Records with scene code:
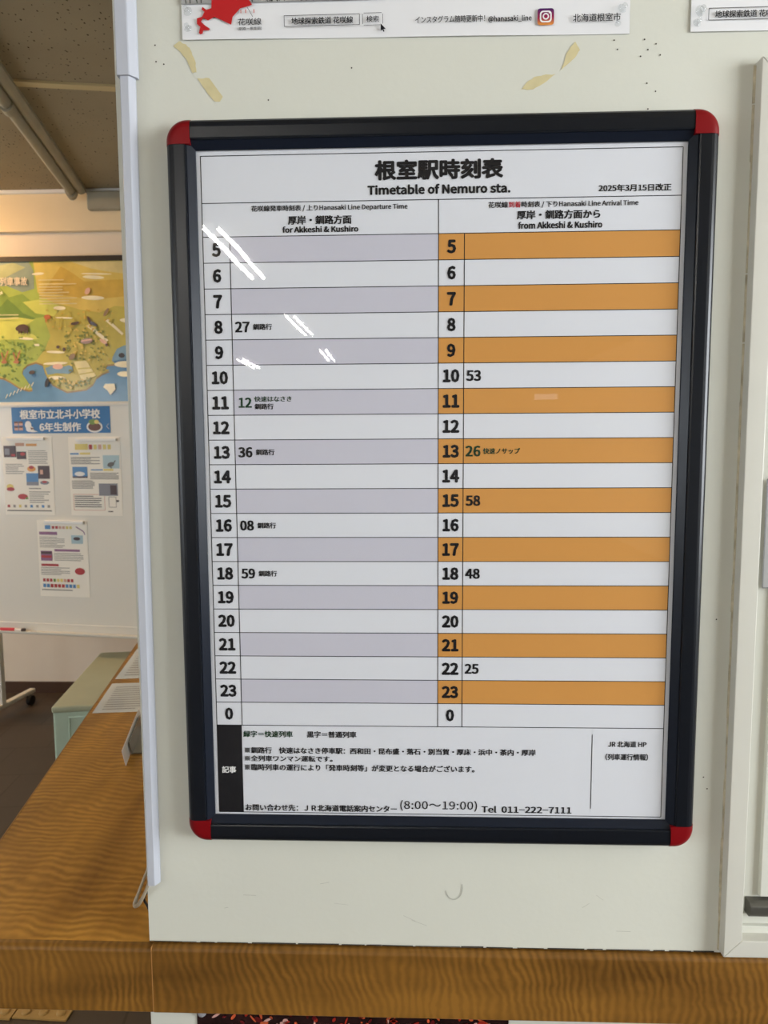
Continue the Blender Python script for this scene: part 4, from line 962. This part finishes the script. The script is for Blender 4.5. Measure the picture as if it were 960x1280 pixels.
# twin tube ceiling lamps of the waiting hall (they show as reflections in the clear cover)
M_TUBE = bpy.data.materials.new('lit_tube'); M_TUBE.use_nodes = True
nt = M_TUBE.node_tree; em = nt.nodes.new('ShaderNodeEmission'); em.inputs[0].default_value = (1.0, 0.97, 0.92, 1); em.inputs[1].default_value = 130
nt.links.new(em.outputs[0], nt.nodes['Material Output'].inputs[0])
def lamp(x, y0, y1, label):
    t = thing('ceiling_lamp', label, 'ceiling lamp', (x, (y0 + y1) / 2, CH), 0, 'twin tube ceiling lamps of the hall')
    L = abs(y1 - y0) / 2
    bm = bmesh.new(); sweep(bm, [(-.10, 0), (-.10, -.012), (-.03, -.040), (.03, -.040), (.10, -.012), (.10, 0)], (0, -L - .03, 0), (0, L + .03, 0), (1, 0, 0), (0, 0, 1)); finish('housing', bm, M_OFFWHITE, t)
    for s in (-.048, .048):
        bm = bmesh.new(); tube(bm, [(s, -L, -.058), (s, L, -.058)], .014, 12); finish('tube', bm, M_TUBE, t)
        for e in (-1, 1):
            bm = bmesh.new(); box(bm, s - .012, s + .012, e * L - .012 if e < 0 else L - .0, e * L if e < 0 else L + .012, -.075, -.018); finish('lamp_holder', bm, M_OFFWHITE, t)
for i, (a, c) in enumerate(((-5.30, -3.84), (-8.34, -6.88), (-11.25, -9.90))):
    nm = ('nearest', 'second', 'third')[i]
    lamp(-1.315, a, c, nm + ' twin tube lamp from the timetable wall in the row nearer the hall centre')
    if i != 1: lamp(-2.80, a - .9, c - .9, ('nearer', '', 'farther')[i] + ' of the two twin tube ceiling lamps along the left windows')
# warm lamp at the left of the back room
wl = thing('ceiling_downlight', 'warm round ceiling lamp at the left end of the back room', 'ceiling lamp', (-2.95, 2.70, CH))
b = bmesh.new(); lathe(b, [(.16, 0), (.16, -.03), (.14, -.045)], (0, 0, 0), 'Z', 24); finish('housing', b, M_OFFWHITE, wl)
b = bmesh.new(); lathe(b, [(.135, -.046), (.12, -.07), (.07, -.09), (.01, -.095)], (0, 0, 0), 'Z', 24)
M_WARM = bpy.data.materials.new('warm_lamp_glass'); M_WARM.use_nodes = True
nt = M_WARM.node_tree; em = nt.nodes.new('ShaderNodeEmission'); em.inputs[0].default_value = (1.0, 0.60, 0.26, 1); em.inputs[1].default_value = 158
nt.links.new(em.outputs[0], nt.nodes['Material Output'].inputs[0])
finish('diffuser', b, M_WARM, wl, smooth=True)
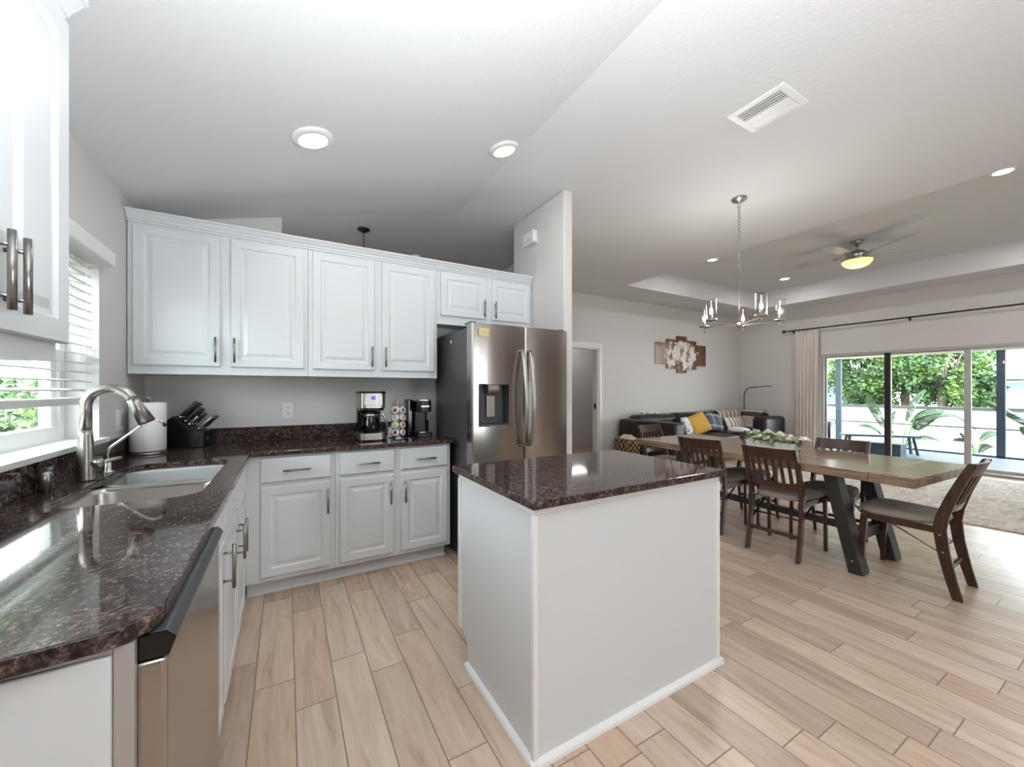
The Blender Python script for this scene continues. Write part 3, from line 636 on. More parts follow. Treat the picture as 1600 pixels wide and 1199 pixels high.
for ti in range(4):
    zc = Z+.045+.058*ti
    b = MB(); ring = [(cx0+.05*math.cos(2*PI*k/24), cy0+.05*math.sin(2*PI*k/24), zc-.027) for k in range(25)]; b.tube(ring, .0018, 6)
    b.tube([(cx0-.05, cy0, zc-.027), (cx0+.05, cy0, zc-.027)], .0015, 6); b.build('ring', M['chrome'], t)
    for k in range(5):
        cn = TC[ti][k]; a = -PI/2-.66+2*PI*k/5
        if pod is None:
            P = thing('coffee_pod', '', 'coffee pod', (0, 0, 0)); pc = MB(); pc.lathe([(.016, -.034), (.019, -.02), (.024, 0), (.0275, .001)], (0, 0, 0), 18, 'x'); pc.build('cup', M['paper'], P, world=False)
            pl_ = MB(); pl_.lathe([(.0, .0035), (.023, .0035), (.028, .002), (.028, .0)], (0, 0, 0), 20, 'x'); pl_.build('lid', M['paper'], P, world=False)
            pl_ = MB(); pl_.lathe([(.0, .0046), (.016, .0046), (.0165, .0034)], (0, 0, 0), 18, 'x'); pl_.build('label', pm[cn], P, world=False); pod = P; q = P
        else: q = dup(pod, (0, 0, 0), 0, '')
        q['group'] = 'coffee pods on the carousel'
        q['label'] = f'white coffee pod with {cn} centre on the {tiers[ti]} tier of the wire carousel'
        q.location = (cx0+.048*math.cos(a), cy0+.048*math.sin(a), zc); q.rotation_euler = (0, math.radians(-14), a)
        for ch in q.children:
            if ch.name.startswith('label'):
                if q is not pod: ch.data = ch.data.copy()
                ch.data.materials[0] = pm[cn]
# ---- single-serve brewer
bx0, by0 = .965, 3.2
t = thing('pod_brewer', 'black single-serve coffee brewer at the fridge end of the back worktop', 'coffee maker', (bx0, by0, Z))
b = MB(); b.prism(rrect(bx0-.058, by0-.13, bx0+.062, by0+.15, .02), 'z', Z, Z+.03); b.build('base', M['black'], t, bevel=.004)
MB().lathe([(.045, Z+.03), (.045, Z+.042), (.038, Z+.044)], (bx0, by0-.08, 0), 20).build('drip_tray', M['nickel'], t)
b = MB(); b.prism(rrect(bx0-.055, by0+.0, bx0+.058, by0+.15, .02), 'z', Z+.03, Z+.235); b.build('column', M['black'], t)
b = MB(); b.prism(rrect(bx0-.056, by0-.12, bx0+.06, by0+.15, .03), 'z', Z+.2, Z+.29); b.build('brew_head', M['blackgloss'], t, bevel=.006)
b = MB(); b.prism(rrect(bx0-.05, by0-.122, bx0+.054, by0-.02, .03), 'z', Z+.285, Z+.305); b.build('lid', M['nickel'], t, bevel=.005)
MB().box(bx0-.10, by0+.02, Z+.0, bx0-.058, by0+.14, Z+.3).build('water_tank', M['blackgloss'], t, bevel=.008)
MB().box(bx0-.03, by0-.1225, Z+.24, bx0+.035, by0-.1195, Z+.253).build('badge', M['nickel'], t)

# ---- refrigerator
x0, x1, yf, yb = 1.15, 2.005, 2.56, 3.36
t = thing('refrigerator', 'stainless side-by-side fridge with water dispenser', 'fridge', ((x0+x1)/2, 2.95, 0))
MB().box(x0+.006, yf+.115, .02, x1-.006, yb, 1.752).build('body', M['darksteel'], t, bevel=.004)
MB().box(x0+.02, yf+.12, 0, x1-.02, yf+.16, .09).build('kick_grille', M['black'], t)
xs = 1.592
def fdoor(a, c, z0, z1, hole=None):
    """slightly bowed door, with an optional opening for the dispenser"""
    us = sorted(set([a, a+.012, c-.012, c]+[a+(c-a)*k/8 for k in range(9)]+([hole[0], hole[1]] if hole else []))); zs_ = sorted([z0, z1]+([hole[2], hole[3]] if hole else []))
    def Y(x): q = (x-(a+c)/2)/((c-a)/2); return yf+.016*q*q+(.006 if abs(q) > .98 else 0)
    b = MB(); b.smooth = True
    for i in range(len(us)-1):
        for j in range(len(zs_)-1):
            if hole and hole[0] <= us[i] < hole[1] and zs_[j] == hole[2]: continue
            b.add([(us[i], Y(us[i]), zs_[j]), (us[i+1], Y(us[i+1]), zs_[j]), (us[i+1], Y(us[i+1]), zs_[j+1]), (us[i], Y(us[i]), zs_[j+1])], [(0, 1, 2, 3)])
    n_ = len(us); b.smooth = False
    for z, o in ((z0, 1), (z1, 0)):
        b.add([(u, Y(u), z) for u in us]+[(c, yf+.105, z), (a, yf+.105, z)], [list(range(n_+2))])
    b.add([(a, Y(a), z0), (a, Y(a), z1), (a, yf+.105, z1), (a, yf+.105, z0), (c, Y(c), z0), (c, Y(c), z1), (c, yf+.105, z1), (c, yf+.105, z0)], [(0, 1, 2, 3), (4, 7, 6, 5), (2, 3, 7, 6)])
    return b
H = (1.205, 1.447, 1.03, 1.332)
def weld(o):
    bm = bmesh.new(); bm.from_mesh(o.data); bmesh.ops.remove_doubles(bm, verts=bm.verts, dist=1e-4); bmesh.ops.recalc_face_normals(bm, faces=bm.faces)
    for e in bm.edges: e.smooth = e.is_manifold and e.calc_face_angle(0) < .4
    bm.to_mesh(o.data); bm.free(); return o
dl = weld(fdoor(x0, xs-.004, .1, 1.775, H).build('door', M['steel'], t)); dr_ = weld(fdoor(xs+.004, x1, .1, 1.775).build('door', M['steel'], t))
b = MB()                                                   # dispenser niche
yn = yf+.085
b.box(H[0]-.002, yn, H[2], H[1]+.002, yn+.006, H[3]); b.box(H[0]-.004, yf+.004, H[2], H[0], yn, H[3]); b.box(H[1], yf+.004, H[2], H[1]+.004, yn, H[3]); b.box(H[0], yf+.002, H[2]-.004, H[1], yn, H[2]+.012); b.box(H[0], yf+.004, H[3], H[1], yn, H[3]+.004)
nb = b.build('dispenser_niche', M['ctrl'], dl)
MB().prism([(yf+.012, 1.332), (yf+.012, 1.29), (yf+.03, 1.268), (yn, 1.262), (yn, 1.332)], 'x', H[0]+.075, H[1]-.075).build('dispenser_spout', M['nickel'], dl, bevel=.004)
MB().box(H[0]+.085, yn-.02, 1.09, H[1]-.085, yn-.014, 1.25).build('dispenser_paddle', M['nickel'], dl, bevel=.003)
for sx_, (cxh, o) in enumerate(((xs-.034, dl), (xs+.034, dr_))):
    b = MB(); pts = []
    for k in range(13):
        q = -1+2*k/12; pts.append((cxh, yf-.012-.058*(1-q*q), 1.228+.362*q))
    b.tube(pts, .015, 12, ry=.012); b.tube([(cxh, yf+.01, .868), pts[0]], .012, 10); b.tube([(cxh, yf+.01, 1.588), pts[-1]], .012, 10); b.build('handle', M['nickel'], o)
for hx in (x0+.03, x1-.03): MB().box(hx-.025, yf+.05, 1.775, hx+.025, yf+.16, 1.79).build('hinge_cover', M['darksteel'], t, bevel=.004)
tag(MB().box(1.197, yf-.004, 1.676, 1.278, yf+.006, 1.739).build('fridge_magnet', M['magnet']), 'small colourful picture magnet high on the left fridge door', 'magnet')
b = MB(); b.lathe([(.0, -.012), (.014, -.012), (.016, -.004), (.016, 0)], (1.156, 2.985, 1.677), 16, 'x'); tag(b.build('round_magnet', M['chrome']), 'small round silver magnet hook on the dark side of the fridge', 'magnet')
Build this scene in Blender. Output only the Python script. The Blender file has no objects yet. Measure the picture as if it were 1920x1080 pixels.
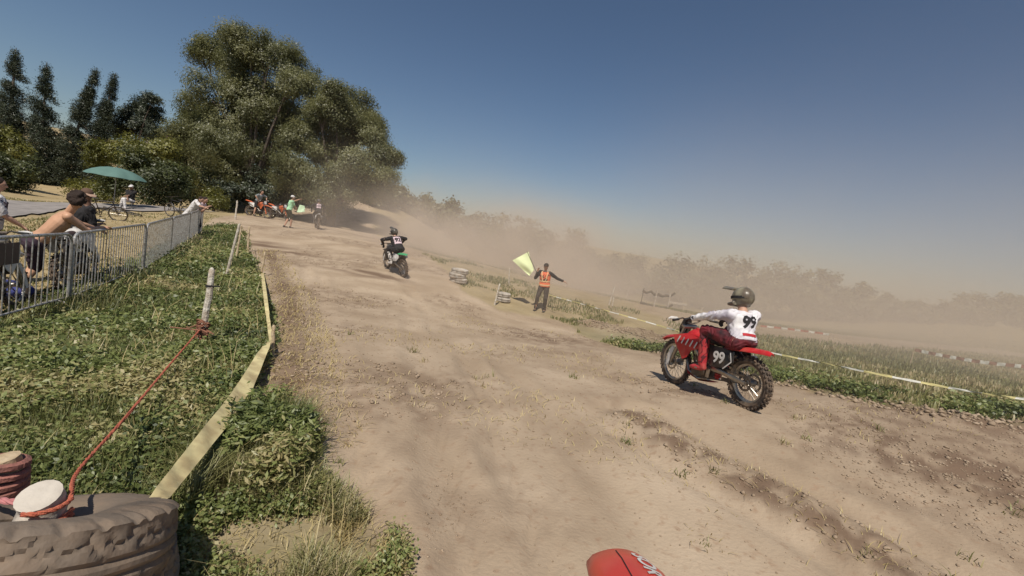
import bpy, bmesh, math, random
import numpy as np
from mathutils import Vector, Matrix
R_ = math.radians
random.seed(7); RNG = np.random.default_rng(11)
S = bpy.context.scene
COL = S.collection

# ------------------------------------------------------------------ camera, sky, sun, exposure
FPX, PITCH, ROLL, CAMZ = 850.0, R_(6.0), R_(10.0), 1.75
_F = Vector((0, math.cos(PITCH), -math.sin(PITCH))); _U0 = Vector((0, math.sin(PITCH), math.cos(PITCH))); _R0 = Vector((1, 0, 0))
_RT = math.cos(ROLL)*_R0 + math.sin(ROLL)*_U0
_UP = -math.sin(ROLL)*_R0 + math.cos(ROLL)*_U0
CP = Vector((0, 0, CAMZ))
cd = bpy.data.cameras.new('camera'); cam = bpy.data.objects.new('camera', cd); COL.objects.link(cam)
cd.sensor_width = 36; cd.lens = FPX/1920*36; cd.clip_start = .05; cd.clip_end = 3000
m3 = Matrix((_RT, _UP, -_F)).transposed()
cam.matrix_world = Matrix.Translation(CP) @ m3.to_4x4()
S.camera = cam
SUN_EL, SUN_AZ = R_(56), R_(188)      # azimuth clockwise from +Y: behind the camera
W = bpy.data.worlds.new('World'); S.world = W; W.use_nodes = True
nt = W.node_tree; bg = nt.nodes['Background']
sky = nt.nodes.new('ShaderNodeTexSky'); sky.sky_type = 'NISHITA'; sky.sun_disc = False
sky.sun_elevation = SUN_EL; sky.sun_rotation = SUN_AZ; sky.air_density = 1.0; sky.dust_density = .5; sky.ozone_density = 3.2
nt.links.new(sky.outputs[0], bg.inputs[0]); bg.inputs[1].default_value = .062
sl = bpy.data.lights.new('sun', 'SUN'); sl.energy = 4.2; sl.angle = R_(.6); sl.color = (1, .93, .82)
so = bpy.data.objects.new('sun', sl); COL.objects.link(so); so.location = (0, -20, 40)
sd = Vector((math.sin(SUN_AZ)*math.cos(SUN_EL), math.cos(SUN_AZ)*math.cos(SUN_EL), math.sin(SUN_EL)))
so.rotation_euler = sd.to_track_quat('Z', 'Y').to_euler()
S.view_settings.view_transform = 'Standard'; S.view_settings.look = 'None'; S.view_settings.exposure = .08; S.view_settings.gamma = 1
S.cycles.use_denoising = True; S.cycles.volume_bounces = 2; S.cycles.volume_step_rate = 1.0; S.cycles.volume_max_steps = 128
S.cycles.max_bounces = 6; S.cycles.transparent_max_bounces = 12

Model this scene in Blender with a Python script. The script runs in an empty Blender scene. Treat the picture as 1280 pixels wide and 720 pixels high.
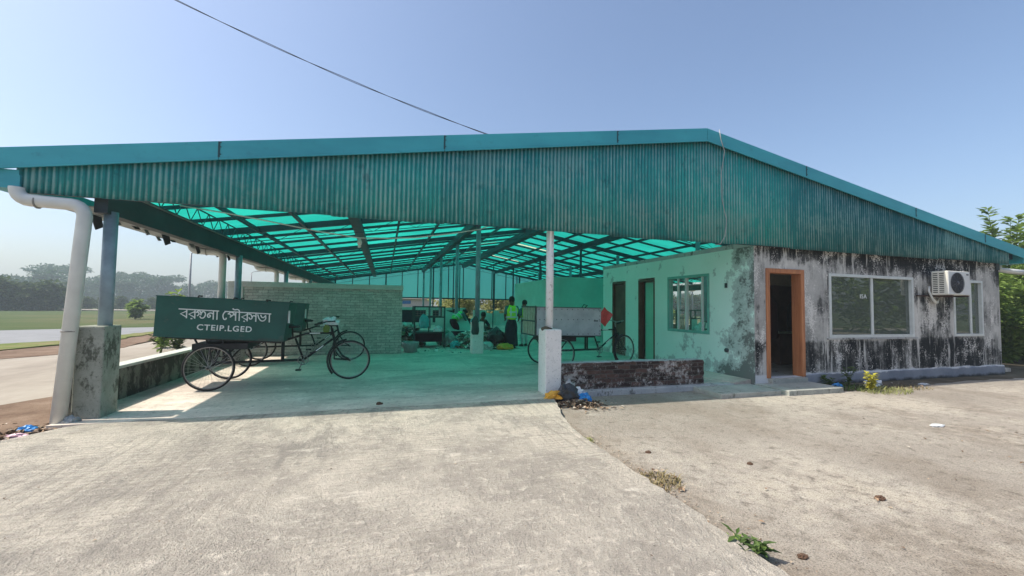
import bpy, bmesh, math, random
from mathutils import Vector, Matrix, noise as mnoise

random.seed(7)
SC = bpy.context.scene
COL = SC.collection
PI = math.pi

# ------------------------------------------------------------------ node helper
class G:
    def __init__(s, name):
        s.m = bpy.data.materials.new(name); s.m.use_nodes = True
        s.t = s.m.node_tree; s.t.nodes.clear()
        s.o = s.t.nodes.new('ShaderNodeOutputMaterial')
    def n(s, typ, ins=None, **at):
        nd = s.t.nodes.new(typ)
        for k, v in at.items(): setattr(nd, k, v)
        for k, v in (ins or {}).items():
            sk = nd.inputs[k]
            if isinstance(v, bpy.types.NodeSocket): s.t.links.new(v, sk)
            else:
                if sk.type == 'RGBA' and len(v) == 3: v = (*v, 1)
                sk.default_value = v
        return nd
    def obj(s): return s.n('ShaderNodeTexCoord').outputs['Object']
    def gen(s): return s.n('ShaderNodeTexCoord').outputs['Generated']
    def mapv(s, v, sc=(1, 1, 1), loc=(0, 0, 0), rot=(0, 0, 0)):
        return s.n('ShaderNodeMapping', {'Vector': v, 'Scale': sc, 'Location': loc, 'Rotation': rot}).outputs[0]
    def noise(s, v, scale, det=4, rough=.55, dist=0):
        return s.n('ShaderNodeTexNoise', {'Vector': v, 'Scale': scale, 'Detail': det, 'Roughness': rough, 'Distortion': dist}).outputs[0]
    def vor(s, v, scale, feature='F1', out=0):
        return s.n('ShaderNodeTexVoronoi', {'Vector': v, 'Scale': scale}, feature=feature).outputs[out]
    def ramp(s, f, stops, interp='LINEAR'):
        r = s.n('ShaderNodeValToRGB', {'Fac': f}); cr = r.color_ramp; cr.interpolation = interp
        while len(cr.elements) < len(stops): cr.elements.new(.5)
        for e, (p, c) in zip(cr.elements, stops):
            e.position = p
            if not isinstance(c, (tuple, list)): c = (c, c, c)
            e.color = (*c[:3], 1)
        return r.outputs[0]
    def mix(s, f, a, b, blend='MIX'):
        return s.n('ShaderNodeMix', {0: f, 6: a, 7: b}, data_type='RGBA', blend_type=blend).outputs[2]
    def math(s, op, a, b=0.0, clamp=False):
        return s.n('ShaderNodeMath', {0: a, 1: b}, operation=op, use_clamp=clamp).outputs[0]
    def sep(s, v): return s.n('ShaderNodeSeparateXYZ', {0: v}).outputs
    def bump(s, h, st=.3, dist=.02, nrm=None):
        d = {'Height': h, 'Strength': st, 'Distance': dist}
        if nrm is not None: d['Normal'] = nrm
        return s.n('ShaderNodeBump', d).outputs[0]
    def bsdf(s, col, rough=.6, metal=0., nrm=None, spec=.4, **kw):
        d = {'Base Color': col, 'Roughness': rough, 'Metallic': metal, 'Specular IOR Level': spec}
        if nrm is not None: d['Normal'] = nrm
        d.update(kw)
        return s.n('ShaderNodeBsdfPrincipled', d).outputs[0]
    def end(s, sh):
        s.t.links.new(sh, s.o.inputs['Surface']); return s.m

def simple(name, col, rough=.6, metal=0., var=.15, scale=8., spec=.4, bump=0., bscale=60):
    g = G(name); o = g.obj()
    f = g.noise(o, scale, 5, .6)
    c = g.mix(g.ramp(f, [(.3, 0), (.7, 1)]), tuple(x * (1 - var) for x in col), tuple(min(1, x * (1 + var)) for x in col))
    nr = g.bump(g.noise(o, bscale, 3), bump, .01) if bump else None
    return g.end(g.bsdf(c, rough, metal, nr, spec))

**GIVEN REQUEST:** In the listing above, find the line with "Model this scene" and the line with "PI = math.pi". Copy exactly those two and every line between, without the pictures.

**SOLUTION FOR THIS EXERCISE:**
Model this scene in Blender with a Python script. The script runs in an empty Blender scene. Treat the picture as 1280 pixels wide and 720 pixels high.
import bpy, bmesh, math, random
from mathutils import Vector, Matrix, noise as mnoise

random.seed(7)
SC = bpy.context.scene
COL = SC.collection
PI = math.pi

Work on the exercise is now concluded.